-- begin Information shown --

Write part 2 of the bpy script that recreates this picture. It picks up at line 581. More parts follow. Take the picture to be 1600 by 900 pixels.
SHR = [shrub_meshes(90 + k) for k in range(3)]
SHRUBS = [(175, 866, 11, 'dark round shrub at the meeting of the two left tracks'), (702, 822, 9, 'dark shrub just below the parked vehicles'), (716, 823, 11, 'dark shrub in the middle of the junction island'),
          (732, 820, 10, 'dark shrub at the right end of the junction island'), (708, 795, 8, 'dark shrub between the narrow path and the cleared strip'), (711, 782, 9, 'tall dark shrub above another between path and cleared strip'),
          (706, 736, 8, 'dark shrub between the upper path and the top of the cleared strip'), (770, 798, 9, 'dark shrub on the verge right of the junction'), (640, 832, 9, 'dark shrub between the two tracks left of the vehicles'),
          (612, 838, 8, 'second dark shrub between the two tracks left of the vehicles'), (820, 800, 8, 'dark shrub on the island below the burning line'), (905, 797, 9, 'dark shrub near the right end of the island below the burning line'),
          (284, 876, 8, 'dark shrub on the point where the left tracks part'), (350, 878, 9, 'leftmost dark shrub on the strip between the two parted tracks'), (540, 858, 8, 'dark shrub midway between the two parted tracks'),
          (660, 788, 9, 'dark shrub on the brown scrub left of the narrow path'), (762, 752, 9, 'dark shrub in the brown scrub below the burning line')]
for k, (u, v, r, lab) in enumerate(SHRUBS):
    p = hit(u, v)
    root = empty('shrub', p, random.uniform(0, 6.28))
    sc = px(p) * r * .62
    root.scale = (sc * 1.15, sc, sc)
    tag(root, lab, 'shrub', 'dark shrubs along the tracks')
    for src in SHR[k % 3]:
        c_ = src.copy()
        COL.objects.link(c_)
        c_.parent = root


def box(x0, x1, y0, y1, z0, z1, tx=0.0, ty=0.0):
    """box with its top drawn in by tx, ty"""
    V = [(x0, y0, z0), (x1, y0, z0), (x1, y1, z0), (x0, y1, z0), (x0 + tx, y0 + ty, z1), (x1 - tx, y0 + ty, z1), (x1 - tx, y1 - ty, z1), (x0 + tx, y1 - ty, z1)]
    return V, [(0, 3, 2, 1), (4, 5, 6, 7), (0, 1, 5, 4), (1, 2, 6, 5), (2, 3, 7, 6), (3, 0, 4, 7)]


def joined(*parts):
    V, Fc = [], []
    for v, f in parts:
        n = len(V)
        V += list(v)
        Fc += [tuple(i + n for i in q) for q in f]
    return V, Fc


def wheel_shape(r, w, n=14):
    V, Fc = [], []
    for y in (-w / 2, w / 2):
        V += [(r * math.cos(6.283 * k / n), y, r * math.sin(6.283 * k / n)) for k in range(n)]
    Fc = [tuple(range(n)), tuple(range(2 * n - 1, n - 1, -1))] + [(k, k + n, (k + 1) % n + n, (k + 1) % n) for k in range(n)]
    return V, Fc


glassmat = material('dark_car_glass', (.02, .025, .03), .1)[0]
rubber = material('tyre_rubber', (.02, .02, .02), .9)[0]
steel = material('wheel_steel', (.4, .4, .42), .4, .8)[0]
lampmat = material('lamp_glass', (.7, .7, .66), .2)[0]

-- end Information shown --

Your task is to repeat every line exactly.

== Output for this task ==
Write part 2 of the bpy script that recreates this picture. It picks up at line 581. More parts follow. Take the picture to be 1600 by 900 pixels.
SHR = [shrub_meshes(90 + k) for k in range(3)]
SHRUBS = [(175, 866, 11, 'dark round shrub at the meeting of the two left tracks'), (702, 822, 9, 'dark shrub just below the parked vehicles'), (716, 823, 11, 'dark shrub in the middle of the junction island'),
          (732, 820, 10, 'dark shrub at the right end of the junction island'), (708, 795, 8, 'dark shrub between the narrow path and the cleared strip'), (711, 782, 9, 'tall dark shrub above another between path and cleared strip'),
          (706, 736, 8, 'dark shrub between the upper path and the top of the cleared strip'), (770, 798, 9, 'dark shrub on the verge right of the junction'), (640, 832, 9, 'dark shrub between the two tracks left of the vehicles'),
          (612, 838, 8, 'second dark shrub between the two tracks left of the vehicles'), (820, 800, 8, 'dark shrub on the island below the burning line'), (905, 797, 9, 'dark shrub near the right end of the island below the burning line'),
          (284, 876, 8, 'dark shrub on the point where the left tracks part'), (350, 878, 9, 'leftmost dark shrub on the strip between the two parted tracks'), (540, 858, 8, 'dark shrub midway between the two parted tracks'),
          (660, 788, 9, 'dark shrub on the brown scrub left of the narrow path'), (762, 752, 9, 'dark shrub in the brown scrub below the burning line')]
for k, (u, v, r, lab) in enumerate(SHRUBS):
    p = hit(u, v)
    root = empty('shrub', p, random.uniform(0, 6.28))
    sc = px(p) * r * .62
    root.scale = (sc * 1.15, sc, sc)
    tag(root, lab, 'shrub', 'dark shrubs along the tracks')
    for src in SHR[k % 3]:
        c_ = src.copy()
        COL.objects.link(c_)
        c_.parent = root


def box(x0, x1, y0, y1, z0, z1, tx=0.0, ty=0.0):
    """box with its top drawn in by tx, ty"""
    V = [(x0, y0, z0), (x1, y0, z0), (x1, y1, z0), (x0, y1, z0), (x0 + tx, y0 + ty, z1), (x1 - tx, y0 + ty, z1), (x1 - tx, y1 - ty, z1), (x0 + tx, y1 - ty, z1)]
    return V, [(0, 3, 2, 1), (4, 5, 6, 7), (0, 1, 5, 4), (1, 2, 6, 5), (2, 3, 7, 6), (3, 0, 4, 7)]


def joined(*parts):
    V, Fc = [], []
    for v, f in parts:
        n = len(V)
        V += list(v)
        Fc += [tuple(i + n for i in q) for q in f]
    return V, Fc


def wheel_shape(r, w, n=14):
    V, Fc = [], []
    for y in (-w / 2, w / 2):
        V += [(r * math.cos(6.283 * k / n), y, r * math.sin(6.283 * k / n)) for k in range(n)]
    Fc = [tuple(range(n)), tuple(range(2 * n - 1, n - 1, -1))] + [(k, k + n, (k + 1) % n + n, (k + 1) % n) for k in range(n)]
    return V, Fc


glassmat = material('dark_car_glass', (.02, .025, .03), .1)[0]
rubber = material('tyre_rubber', (.02, .02, .02), .9)[0]
steel = material('wheel_steel', (.4, .4, .42), .4, .8)[0]
lampmat = material('lamp_glass', (.7, .7, .66), .2)[0]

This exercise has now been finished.